In this case, 40% of the holdings ($4k out of the $10k total) have already been taxed, so 40% of your conversion would be tax-free. This is true regardless of which account(s) the money actually comes from.

More details can be found here. The good news is that amounts in “qualified” plans such as a 401(k) or 403(b) are not included in this calculation.

Moving IRA money into a qualified plan

Since funds in a qualified plan are not subject to the tax calculation outlined above, one option for avoiding taxes when converting would be to move all of your non-deductible contributions into a qualified plan.

While some employer plans do accept rollovers, there are some pretty bad 401(k) plans out there. This, you might want to consider opening a Solo 401(k) where you’ll have full control of your investment options and rolling your money into that.

As it turns out, you’re allowed to “separate your basis” when doing this sort of rollover. In other words, you can pick and choose the dollars that go into the 401(k), meaning that you can move your deductible contributions but leave your non-deductible contributions behind. Pretty slick, huh?

This is exactly the process that I’ve been working through over the past month or so. While my SEP-IRA was at Vanguard, they don’t accept IRA to 401(k) rollovers, so I had to look elsewhere. In the end, I decided to go with a Fidelity Solo 401(k) plan.

The required steps were:

  • Adopting the plan and opening an account (link)
  • Rolling the Vanguard SEP-IRA into a Fidelity Rollover IRA (link)
  • Rolling the Rollover IRA into the Solo 401(k) (link)
  • Converting the non-deductible Traditional IRA into the Roth IRA (link)

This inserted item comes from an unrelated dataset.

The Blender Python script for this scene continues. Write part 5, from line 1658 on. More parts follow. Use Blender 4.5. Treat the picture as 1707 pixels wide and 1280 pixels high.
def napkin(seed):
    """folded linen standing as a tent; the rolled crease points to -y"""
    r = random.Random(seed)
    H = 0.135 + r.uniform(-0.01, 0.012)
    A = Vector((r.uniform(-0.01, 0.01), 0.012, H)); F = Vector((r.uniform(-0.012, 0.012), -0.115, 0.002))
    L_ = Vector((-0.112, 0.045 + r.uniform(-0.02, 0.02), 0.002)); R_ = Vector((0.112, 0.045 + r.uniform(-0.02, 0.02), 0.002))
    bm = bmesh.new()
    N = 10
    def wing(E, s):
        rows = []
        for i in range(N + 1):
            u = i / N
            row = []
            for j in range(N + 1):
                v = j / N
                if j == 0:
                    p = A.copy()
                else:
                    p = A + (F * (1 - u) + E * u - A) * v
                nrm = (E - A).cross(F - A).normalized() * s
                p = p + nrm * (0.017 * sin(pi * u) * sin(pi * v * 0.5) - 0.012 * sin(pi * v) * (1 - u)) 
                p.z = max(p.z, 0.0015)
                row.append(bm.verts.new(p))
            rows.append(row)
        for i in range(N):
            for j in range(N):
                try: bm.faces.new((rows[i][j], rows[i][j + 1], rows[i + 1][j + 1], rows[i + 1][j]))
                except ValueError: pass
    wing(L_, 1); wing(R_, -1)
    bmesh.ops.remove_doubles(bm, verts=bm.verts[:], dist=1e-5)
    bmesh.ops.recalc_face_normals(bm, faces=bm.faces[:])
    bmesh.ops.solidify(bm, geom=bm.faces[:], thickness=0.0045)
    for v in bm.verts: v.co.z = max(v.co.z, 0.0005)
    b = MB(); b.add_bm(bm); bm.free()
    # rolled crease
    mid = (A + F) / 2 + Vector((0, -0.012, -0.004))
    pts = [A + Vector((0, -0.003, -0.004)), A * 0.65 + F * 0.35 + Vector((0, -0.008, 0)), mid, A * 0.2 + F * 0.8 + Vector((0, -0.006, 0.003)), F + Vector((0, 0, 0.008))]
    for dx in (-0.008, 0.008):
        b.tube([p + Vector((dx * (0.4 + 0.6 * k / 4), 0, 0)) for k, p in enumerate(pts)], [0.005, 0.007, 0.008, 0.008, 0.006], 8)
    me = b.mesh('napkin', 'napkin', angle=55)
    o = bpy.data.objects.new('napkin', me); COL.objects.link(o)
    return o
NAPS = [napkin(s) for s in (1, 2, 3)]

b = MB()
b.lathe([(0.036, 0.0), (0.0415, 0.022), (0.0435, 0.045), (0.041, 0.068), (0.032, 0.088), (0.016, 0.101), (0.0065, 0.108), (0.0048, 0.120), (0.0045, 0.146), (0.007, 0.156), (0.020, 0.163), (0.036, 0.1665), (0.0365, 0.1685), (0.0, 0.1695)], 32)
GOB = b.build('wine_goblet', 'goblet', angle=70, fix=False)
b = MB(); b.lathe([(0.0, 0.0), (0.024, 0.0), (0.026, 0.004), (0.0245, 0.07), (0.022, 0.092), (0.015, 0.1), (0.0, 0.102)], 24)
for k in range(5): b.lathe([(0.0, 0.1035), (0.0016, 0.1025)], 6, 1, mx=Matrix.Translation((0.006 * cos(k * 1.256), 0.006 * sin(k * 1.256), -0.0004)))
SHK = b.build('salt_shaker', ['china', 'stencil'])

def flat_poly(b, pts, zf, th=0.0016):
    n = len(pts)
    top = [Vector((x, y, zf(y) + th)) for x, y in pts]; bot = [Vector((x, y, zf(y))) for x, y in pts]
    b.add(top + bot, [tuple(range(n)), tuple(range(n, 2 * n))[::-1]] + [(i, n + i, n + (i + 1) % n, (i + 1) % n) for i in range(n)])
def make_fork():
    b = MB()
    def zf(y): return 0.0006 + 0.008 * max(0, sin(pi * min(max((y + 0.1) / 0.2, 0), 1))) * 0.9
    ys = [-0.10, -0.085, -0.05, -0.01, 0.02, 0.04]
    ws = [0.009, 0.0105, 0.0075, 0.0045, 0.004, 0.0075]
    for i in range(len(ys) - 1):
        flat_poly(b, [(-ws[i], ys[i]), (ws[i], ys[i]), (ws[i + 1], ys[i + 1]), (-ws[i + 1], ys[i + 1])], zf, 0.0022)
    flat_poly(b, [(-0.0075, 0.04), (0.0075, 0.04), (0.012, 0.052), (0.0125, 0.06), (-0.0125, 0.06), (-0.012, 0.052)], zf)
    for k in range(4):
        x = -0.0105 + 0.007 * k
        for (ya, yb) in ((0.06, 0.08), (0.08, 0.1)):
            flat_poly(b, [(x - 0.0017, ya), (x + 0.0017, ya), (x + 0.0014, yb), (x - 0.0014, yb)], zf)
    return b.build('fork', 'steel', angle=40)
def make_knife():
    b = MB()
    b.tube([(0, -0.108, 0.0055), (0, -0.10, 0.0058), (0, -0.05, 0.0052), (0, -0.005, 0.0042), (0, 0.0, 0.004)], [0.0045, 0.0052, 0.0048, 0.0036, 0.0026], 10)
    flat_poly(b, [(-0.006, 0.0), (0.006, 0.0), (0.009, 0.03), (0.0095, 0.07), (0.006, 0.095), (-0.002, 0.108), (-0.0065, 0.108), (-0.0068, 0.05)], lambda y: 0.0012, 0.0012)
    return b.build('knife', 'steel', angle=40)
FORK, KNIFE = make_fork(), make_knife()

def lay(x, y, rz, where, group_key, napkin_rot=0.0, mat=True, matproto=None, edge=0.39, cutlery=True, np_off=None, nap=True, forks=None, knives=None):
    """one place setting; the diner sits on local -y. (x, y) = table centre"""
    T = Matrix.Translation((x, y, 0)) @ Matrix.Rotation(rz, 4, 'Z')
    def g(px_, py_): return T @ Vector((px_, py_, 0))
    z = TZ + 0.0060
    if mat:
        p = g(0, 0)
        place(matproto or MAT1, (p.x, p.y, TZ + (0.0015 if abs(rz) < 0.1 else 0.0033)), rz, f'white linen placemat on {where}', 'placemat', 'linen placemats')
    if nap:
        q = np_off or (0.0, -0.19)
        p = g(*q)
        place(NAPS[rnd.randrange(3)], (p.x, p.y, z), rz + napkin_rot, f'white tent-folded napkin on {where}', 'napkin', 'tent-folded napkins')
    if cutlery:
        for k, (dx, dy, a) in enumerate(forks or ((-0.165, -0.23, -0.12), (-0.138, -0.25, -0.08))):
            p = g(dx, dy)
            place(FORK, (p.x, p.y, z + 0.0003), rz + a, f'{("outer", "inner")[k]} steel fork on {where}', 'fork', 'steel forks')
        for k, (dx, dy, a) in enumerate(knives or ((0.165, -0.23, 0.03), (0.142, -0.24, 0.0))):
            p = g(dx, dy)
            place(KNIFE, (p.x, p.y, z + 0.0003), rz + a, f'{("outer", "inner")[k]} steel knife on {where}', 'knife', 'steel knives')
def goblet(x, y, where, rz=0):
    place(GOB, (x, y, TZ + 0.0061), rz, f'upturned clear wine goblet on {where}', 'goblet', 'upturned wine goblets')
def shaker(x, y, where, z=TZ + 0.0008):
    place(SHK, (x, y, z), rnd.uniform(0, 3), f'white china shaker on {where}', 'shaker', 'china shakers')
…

As of about five minutes ago, I’ve made it through all the steps and am now just waiting for the final transfer (conversion) to go through. Whew. Are any of you readers doing something similar? Or is it just me?

7 Responses to “Roth IRA Conversion: What a Long Strange Trip It’s Been”

  1. Anonymous

    I am doing this as well. I have a large deductible SEP which is my problem. I need to get it out of the IRA “pot” so that I can then convert non-deductible IRAs (my traditional and my wife’s traditional). (We have a deductioble rollover IRA as well, but it doesnt have much in it).

    I have a 403(b) that allows Fidelity funds as an investment option, and it accepts rollovers. So I am going to roll my SEP into the 403(b). I was going to open up the solo 401K as you did, but then that would have to be my self-employment retirement plan and it is not convertible to Roth money. By using the 403(b), I can keep a SEP open for self-employment money and convert it every year.

  2. Anonymous

    We converted my wife’s 4o3(b) to a Traditional IRA, then converted the Traditional IRA to a Roth IRA. All the contributions were pre-tax so we will be responsible for the taxes but the balance is small enough for us to handle on this years taxes, but will probable mean we won’t get any tax refund, might end up owing a very small amount, but the tax-free gains in the Roth are worth it.

  3. Anonymous

    I have a Roth IRA that I haven’t fully funded in the past few years because of income limitations. So all I have to do is create a non-deductible Traditional IRA and convert it to a Traditional IRA? Is that right??? Dang it…

  4. Anonymous

    What if what you have in a traditional IRA is lower than what you contributed and some of those contributions were non deductible?

    Example for easiness

    $10k in trad IRA contributions
    $1k of that was non deductible
    Value now $9k

    So when converting all on the value now, would only $8k be taxable, $9k, value minus $1k non deductible contributions

    or would it be $8100 taxable, 1k/10k = 10% of contributions already taxed, so only 10% of 9k being transfered is not taxed?

  5. smith18: Try contributing it to your IRA, but to a different fund. IIRC, Vanguard handles “accounts” in a funny way, with each fund having a separate account number within your IRA. So while you can’t invest in the same fund that you sold, you should be able to get the money into the IRA in a different fund (money market if nothing else). Also note that you have until April 15th to contribute for 2010.

  6. Anonymous

    One watch out that got me on the conversion: my traditional IRA (I’m above the Roth income requirements) that I had been contributing to for tax year 2010 was a Vanguard mutual fund. I am $400 short of contributing the $5000 annual limit. When I attempted to pay in this remaining $400 I found out I was locked out. Reason being is that when I converted half of my traditional IRA into my ROTH IRA (trying not to convert the whole thing at once) Vanguard imposed a “frequent trading policy” rule on me. Since I sold, in this case transferred, shares out of the traditional IRA account I cannot contribute any new dollars to the account for 60 days. They do this to protect against people day trading in and out of mutual funds.

    I had to figure out another way of accounting for the $400 into a traditional IRA so that I could then move it into a ROTH. Not impossible but definitely a pain and added time.

    Simply: If you transfer shares out of a mutual fund make sure they do not have a rule that puts a time clock until you can contribute again. The best bet is to have contributed your entire annual amount prior to transferring into a ROTH.

  7. Anonymous

    Uncanny! I just did mine not 20 minutes ago! It wasn’t much…I had a 401(k) with an old employer that I transferred to a Rollover IRA after I left them to go back to school. Since I have the option to split my tax payments on the conversion between two years (I might not exercise the option and pay it all in 2011) I pulled the trigger.

    We’ll see what all the paperwork looks like in February (when I do my taxes), but with E*Trade it just took a few clicks and about 5 minutes. 100% of my Rollover IRA was taxable, and I will be paying taxes out of pocket so that there is actually a potential gain on converting my meager $1450. Nice thing is there won’t be much (if any) tax to pay on returns!